◆ **Data extract**:
§
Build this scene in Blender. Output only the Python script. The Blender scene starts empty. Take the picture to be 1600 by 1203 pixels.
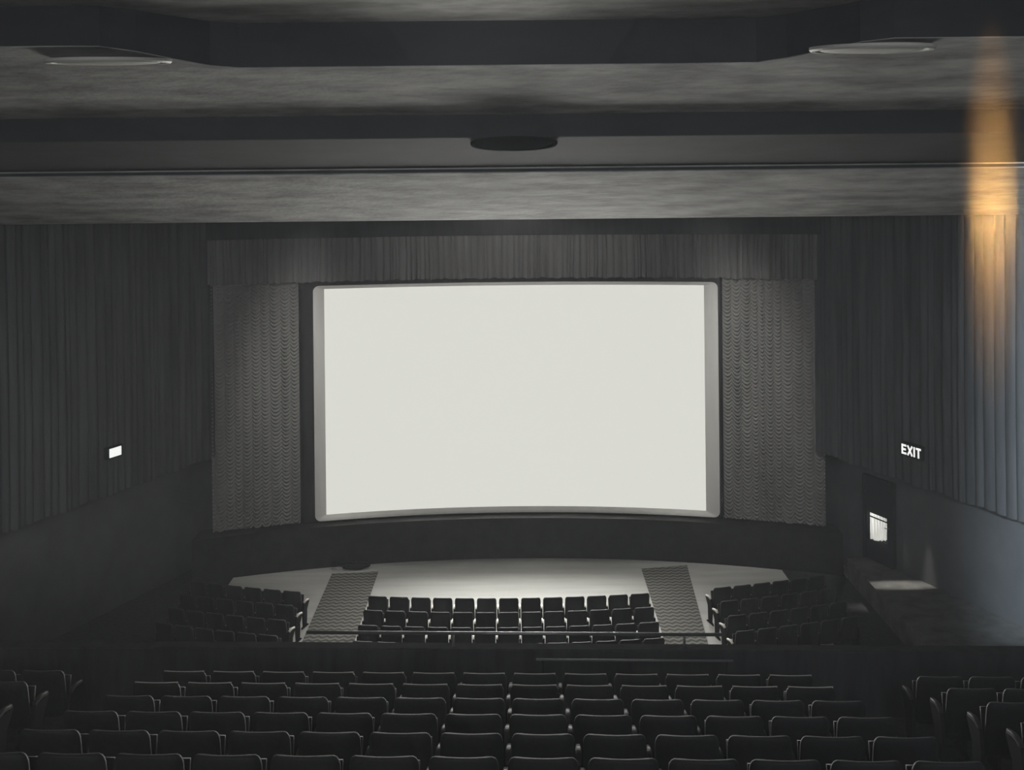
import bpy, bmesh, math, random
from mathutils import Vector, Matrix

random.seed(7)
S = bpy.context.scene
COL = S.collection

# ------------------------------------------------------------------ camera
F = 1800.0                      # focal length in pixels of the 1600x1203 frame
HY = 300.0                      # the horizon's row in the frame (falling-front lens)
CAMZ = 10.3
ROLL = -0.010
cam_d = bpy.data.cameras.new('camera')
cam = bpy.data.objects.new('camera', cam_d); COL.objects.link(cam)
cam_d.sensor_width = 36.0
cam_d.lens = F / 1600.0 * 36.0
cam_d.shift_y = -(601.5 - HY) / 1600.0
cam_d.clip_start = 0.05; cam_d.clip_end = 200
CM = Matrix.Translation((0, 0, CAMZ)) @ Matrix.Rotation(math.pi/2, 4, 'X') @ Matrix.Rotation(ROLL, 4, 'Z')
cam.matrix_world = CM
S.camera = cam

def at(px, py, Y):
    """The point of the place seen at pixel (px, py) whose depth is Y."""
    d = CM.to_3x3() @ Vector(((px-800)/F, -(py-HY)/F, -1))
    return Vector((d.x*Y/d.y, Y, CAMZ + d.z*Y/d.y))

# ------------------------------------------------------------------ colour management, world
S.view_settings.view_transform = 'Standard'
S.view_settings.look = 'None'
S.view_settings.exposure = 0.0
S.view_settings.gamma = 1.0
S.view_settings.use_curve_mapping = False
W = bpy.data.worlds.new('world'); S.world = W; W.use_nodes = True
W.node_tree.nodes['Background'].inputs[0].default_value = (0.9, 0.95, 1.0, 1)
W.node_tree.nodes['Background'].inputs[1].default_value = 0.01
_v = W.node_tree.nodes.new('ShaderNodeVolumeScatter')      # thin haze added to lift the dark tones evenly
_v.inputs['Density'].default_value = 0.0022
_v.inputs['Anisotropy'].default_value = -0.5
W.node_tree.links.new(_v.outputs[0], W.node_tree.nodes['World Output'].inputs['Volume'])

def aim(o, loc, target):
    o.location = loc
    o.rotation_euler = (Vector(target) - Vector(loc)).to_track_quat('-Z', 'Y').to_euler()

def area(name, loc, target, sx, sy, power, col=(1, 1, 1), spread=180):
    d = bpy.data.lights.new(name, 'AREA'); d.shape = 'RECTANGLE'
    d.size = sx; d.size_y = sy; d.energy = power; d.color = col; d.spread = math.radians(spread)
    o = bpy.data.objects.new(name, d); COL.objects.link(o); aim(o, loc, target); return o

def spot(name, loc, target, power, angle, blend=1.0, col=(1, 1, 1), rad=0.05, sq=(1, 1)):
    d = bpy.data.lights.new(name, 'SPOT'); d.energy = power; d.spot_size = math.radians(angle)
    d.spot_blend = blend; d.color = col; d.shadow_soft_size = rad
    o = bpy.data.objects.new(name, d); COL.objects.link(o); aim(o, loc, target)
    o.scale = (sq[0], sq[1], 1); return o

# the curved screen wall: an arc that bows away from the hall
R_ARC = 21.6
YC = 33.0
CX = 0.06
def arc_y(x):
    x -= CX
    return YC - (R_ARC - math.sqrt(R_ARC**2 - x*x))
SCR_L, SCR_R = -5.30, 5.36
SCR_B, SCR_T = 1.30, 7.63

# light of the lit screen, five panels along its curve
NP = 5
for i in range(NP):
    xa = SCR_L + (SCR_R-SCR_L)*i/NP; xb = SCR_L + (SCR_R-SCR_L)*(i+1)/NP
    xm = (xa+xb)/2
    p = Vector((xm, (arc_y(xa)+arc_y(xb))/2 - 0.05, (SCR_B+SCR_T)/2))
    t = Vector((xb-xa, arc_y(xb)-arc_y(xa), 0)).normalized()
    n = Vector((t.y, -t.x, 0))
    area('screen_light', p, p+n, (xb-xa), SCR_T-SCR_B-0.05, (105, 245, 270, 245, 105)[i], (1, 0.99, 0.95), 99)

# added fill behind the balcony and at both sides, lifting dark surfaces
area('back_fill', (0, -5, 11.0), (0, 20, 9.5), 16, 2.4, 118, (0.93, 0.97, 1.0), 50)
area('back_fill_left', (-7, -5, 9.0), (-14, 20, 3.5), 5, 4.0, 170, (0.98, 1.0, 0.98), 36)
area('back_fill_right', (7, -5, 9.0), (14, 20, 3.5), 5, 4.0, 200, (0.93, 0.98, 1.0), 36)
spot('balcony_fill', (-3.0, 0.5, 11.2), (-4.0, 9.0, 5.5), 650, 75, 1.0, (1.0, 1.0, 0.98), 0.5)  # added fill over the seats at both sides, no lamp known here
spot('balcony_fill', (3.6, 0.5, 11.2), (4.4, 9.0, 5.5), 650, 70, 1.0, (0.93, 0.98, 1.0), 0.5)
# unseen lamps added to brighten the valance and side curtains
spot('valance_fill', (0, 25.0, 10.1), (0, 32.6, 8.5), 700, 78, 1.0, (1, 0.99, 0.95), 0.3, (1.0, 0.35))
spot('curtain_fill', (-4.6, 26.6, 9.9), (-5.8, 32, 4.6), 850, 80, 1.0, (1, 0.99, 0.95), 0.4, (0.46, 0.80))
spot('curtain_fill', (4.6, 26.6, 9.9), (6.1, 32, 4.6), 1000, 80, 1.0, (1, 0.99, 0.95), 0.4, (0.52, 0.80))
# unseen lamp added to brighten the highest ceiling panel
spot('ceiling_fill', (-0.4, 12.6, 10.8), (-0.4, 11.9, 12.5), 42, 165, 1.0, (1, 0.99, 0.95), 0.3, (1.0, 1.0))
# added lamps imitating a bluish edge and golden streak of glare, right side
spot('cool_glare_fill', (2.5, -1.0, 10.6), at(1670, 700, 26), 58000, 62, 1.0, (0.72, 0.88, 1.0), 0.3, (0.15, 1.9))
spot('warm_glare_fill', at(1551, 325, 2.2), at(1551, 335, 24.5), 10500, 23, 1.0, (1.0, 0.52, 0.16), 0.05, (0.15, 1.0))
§
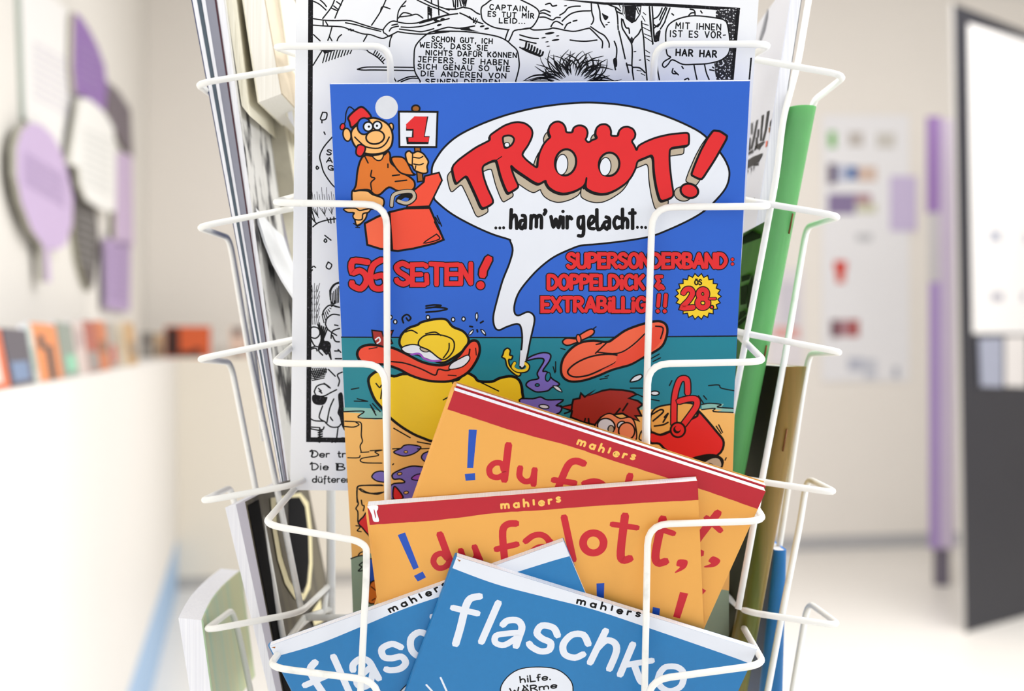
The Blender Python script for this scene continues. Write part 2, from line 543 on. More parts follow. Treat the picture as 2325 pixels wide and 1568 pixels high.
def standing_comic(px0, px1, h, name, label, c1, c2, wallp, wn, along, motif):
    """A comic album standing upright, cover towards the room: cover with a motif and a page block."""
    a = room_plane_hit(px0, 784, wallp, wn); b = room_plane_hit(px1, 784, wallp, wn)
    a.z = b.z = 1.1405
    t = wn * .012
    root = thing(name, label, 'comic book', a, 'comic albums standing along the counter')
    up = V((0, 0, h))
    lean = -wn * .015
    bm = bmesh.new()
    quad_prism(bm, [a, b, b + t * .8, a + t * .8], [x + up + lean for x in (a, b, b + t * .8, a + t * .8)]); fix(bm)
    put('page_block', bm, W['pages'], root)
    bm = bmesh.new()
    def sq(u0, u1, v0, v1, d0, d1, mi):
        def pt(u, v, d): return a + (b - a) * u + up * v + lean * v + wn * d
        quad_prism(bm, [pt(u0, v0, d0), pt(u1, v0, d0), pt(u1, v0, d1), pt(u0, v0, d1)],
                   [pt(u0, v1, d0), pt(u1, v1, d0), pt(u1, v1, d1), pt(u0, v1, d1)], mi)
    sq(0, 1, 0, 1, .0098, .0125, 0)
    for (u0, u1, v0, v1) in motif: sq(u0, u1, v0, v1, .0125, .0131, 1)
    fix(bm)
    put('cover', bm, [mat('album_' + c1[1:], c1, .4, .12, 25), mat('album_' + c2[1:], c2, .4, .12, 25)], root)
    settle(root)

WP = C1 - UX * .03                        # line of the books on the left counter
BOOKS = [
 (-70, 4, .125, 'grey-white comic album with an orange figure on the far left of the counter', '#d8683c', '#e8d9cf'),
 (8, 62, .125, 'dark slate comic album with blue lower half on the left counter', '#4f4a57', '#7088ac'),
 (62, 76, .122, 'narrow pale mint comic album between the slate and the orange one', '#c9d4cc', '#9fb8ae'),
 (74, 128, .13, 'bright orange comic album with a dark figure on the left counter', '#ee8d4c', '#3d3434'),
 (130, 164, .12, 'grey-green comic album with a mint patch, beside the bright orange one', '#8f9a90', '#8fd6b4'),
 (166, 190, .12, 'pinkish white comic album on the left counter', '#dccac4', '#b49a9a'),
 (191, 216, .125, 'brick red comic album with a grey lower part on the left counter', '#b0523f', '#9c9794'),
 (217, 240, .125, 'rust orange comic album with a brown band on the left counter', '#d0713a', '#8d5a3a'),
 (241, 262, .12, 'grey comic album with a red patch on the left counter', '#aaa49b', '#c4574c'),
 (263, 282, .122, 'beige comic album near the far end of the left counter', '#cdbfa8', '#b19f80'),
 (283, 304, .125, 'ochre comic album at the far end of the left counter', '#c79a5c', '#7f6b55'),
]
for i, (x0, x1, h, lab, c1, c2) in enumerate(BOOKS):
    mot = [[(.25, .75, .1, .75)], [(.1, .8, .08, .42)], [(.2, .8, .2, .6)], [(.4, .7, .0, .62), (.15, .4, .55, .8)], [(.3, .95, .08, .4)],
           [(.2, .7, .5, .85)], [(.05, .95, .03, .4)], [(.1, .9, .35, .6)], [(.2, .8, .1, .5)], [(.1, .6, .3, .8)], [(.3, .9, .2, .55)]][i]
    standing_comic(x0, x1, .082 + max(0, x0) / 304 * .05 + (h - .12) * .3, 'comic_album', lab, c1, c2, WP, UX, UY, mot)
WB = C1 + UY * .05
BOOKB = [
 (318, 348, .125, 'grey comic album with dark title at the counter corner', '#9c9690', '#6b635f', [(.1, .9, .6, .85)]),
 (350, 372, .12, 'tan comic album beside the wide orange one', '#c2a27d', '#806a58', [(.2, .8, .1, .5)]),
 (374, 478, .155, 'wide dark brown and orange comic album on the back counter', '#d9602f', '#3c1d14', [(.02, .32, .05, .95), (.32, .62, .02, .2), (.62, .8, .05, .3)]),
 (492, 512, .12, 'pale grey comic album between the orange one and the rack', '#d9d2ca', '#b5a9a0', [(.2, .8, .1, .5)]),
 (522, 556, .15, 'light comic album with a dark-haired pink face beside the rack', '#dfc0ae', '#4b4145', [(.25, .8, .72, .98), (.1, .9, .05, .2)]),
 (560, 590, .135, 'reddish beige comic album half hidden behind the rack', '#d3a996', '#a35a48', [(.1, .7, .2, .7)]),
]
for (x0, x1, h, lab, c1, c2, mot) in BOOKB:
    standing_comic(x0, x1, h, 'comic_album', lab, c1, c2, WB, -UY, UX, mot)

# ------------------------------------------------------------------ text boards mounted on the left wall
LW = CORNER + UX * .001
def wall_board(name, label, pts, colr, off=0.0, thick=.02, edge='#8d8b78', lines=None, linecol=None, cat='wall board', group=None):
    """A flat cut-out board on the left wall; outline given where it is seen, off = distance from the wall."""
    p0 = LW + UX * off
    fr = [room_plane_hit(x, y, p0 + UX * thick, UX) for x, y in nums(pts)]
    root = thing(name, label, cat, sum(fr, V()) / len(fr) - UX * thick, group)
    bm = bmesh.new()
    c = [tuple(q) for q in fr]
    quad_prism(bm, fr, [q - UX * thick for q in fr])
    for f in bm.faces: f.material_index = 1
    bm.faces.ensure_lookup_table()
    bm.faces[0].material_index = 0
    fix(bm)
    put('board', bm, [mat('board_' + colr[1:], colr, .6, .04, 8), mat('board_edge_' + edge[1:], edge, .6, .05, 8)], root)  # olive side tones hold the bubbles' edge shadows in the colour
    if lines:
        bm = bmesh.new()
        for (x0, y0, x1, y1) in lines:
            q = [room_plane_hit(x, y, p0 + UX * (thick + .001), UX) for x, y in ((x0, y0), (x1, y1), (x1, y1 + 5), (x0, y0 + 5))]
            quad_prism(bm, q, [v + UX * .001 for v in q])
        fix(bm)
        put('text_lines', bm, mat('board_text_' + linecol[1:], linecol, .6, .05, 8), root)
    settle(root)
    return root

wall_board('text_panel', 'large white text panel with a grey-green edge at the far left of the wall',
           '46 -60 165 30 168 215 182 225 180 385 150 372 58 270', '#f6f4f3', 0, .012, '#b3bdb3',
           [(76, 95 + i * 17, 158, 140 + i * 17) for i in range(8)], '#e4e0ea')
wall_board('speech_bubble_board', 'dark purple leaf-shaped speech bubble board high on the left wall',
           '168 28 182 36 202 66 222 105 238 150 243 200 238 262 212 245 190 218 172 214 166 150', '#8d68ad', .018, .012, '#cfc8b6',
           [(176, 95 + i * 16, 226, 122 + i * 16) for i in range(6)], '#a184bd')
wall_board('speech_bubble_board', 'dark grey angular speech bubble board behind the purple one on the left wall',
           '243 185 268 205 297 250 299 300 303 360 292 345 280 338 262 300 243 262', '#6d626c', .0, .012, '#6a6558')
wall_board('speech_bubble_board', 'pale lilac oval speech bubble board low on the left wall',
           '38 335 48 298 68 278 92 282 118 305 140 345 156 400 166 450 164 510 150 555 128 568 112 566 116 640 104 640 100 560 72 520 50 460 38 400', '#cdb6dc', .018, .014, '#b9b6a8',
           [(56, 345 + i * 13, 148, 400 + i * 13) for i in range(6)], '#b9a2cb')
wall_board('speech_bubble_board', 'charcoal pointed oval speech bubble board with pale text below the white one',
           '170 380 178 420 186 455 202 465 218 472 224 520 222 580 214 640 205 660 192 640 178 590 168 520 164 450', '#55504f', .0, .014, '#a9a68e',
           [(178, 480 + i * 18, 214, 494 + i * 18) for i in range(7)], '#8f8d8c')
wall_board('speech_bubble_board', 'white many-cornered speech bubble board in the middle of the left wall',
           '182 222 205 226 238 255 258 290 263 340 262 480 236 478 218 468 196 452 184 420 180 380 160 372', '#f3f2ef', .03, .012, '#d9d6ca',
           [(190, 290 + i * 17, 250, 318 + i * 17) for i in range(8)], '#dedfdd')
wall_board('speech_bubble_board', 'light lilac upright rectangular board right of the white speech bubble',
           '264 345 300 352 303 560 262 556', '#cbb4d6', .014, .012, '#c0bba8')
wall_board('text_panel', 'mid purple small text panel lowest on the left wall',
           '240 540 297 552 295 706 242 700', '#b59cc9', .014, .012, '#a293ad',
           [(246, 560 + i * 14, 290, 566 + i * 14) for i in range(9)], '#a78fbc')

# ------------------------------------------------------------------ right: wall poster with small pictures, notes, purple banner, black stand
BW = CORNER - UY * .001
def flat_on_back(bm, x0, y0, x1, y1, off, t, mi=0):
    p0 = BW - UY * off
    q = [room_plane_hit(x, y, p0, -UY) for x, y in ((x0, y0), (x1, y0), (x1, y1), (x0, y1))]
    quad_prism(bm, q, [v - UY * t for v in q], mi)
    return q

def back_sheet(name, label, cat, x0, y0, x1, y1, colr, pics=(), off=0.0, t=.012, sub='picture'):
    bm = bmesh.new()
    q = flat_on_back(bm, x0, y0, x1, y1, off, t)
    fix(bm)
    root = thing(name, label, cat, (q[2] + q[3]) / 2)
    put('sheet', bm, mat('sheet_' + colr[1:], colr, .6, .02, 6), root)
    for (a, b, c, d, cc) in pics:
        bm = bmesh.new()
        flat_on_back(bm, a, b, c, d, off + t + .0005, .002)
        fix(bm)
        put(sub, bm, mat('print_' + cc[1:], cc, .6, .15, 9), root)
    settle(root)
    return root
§
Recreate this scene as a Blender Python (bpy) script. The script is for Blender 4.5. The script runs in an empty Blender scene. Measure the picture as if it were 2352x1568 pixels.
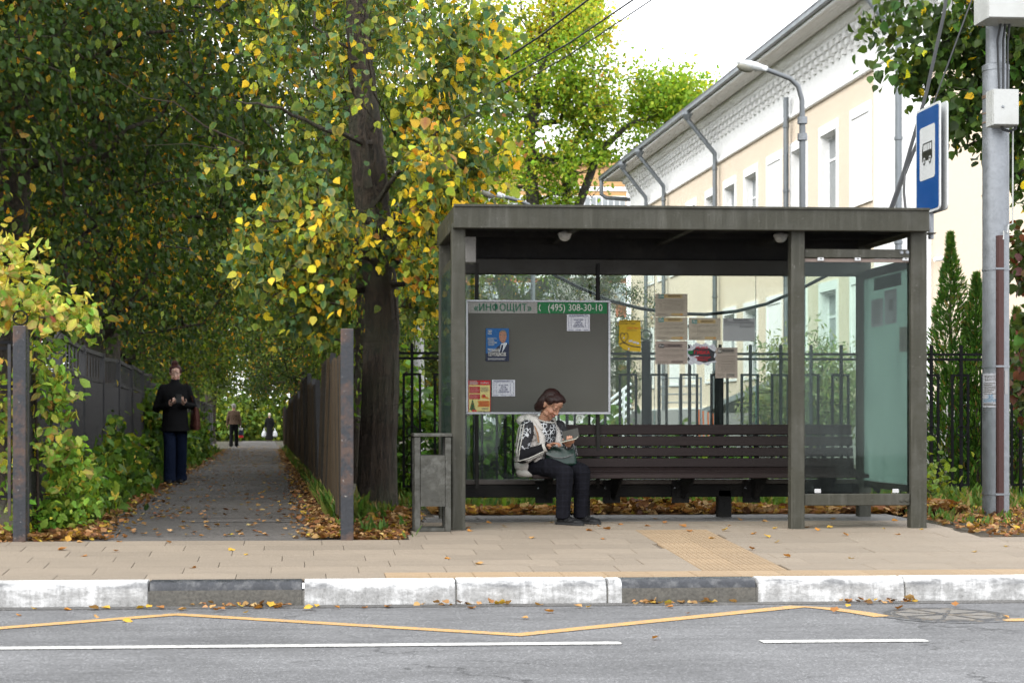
§
From the records above, give again only the part that opens with the line containing "Build this scene" and closes with the line containing "from mathutils import Vector, Matrix". Keep both ends but drop the pictures.

◆ **Full solution**:
Build this scene in Blender. Output only the Python script. The Blender scene starts empty. Take the picture to be 1600 by 1203 pixels.
import bpy, bmesh, math, random
from mathutils import Vector, Matrix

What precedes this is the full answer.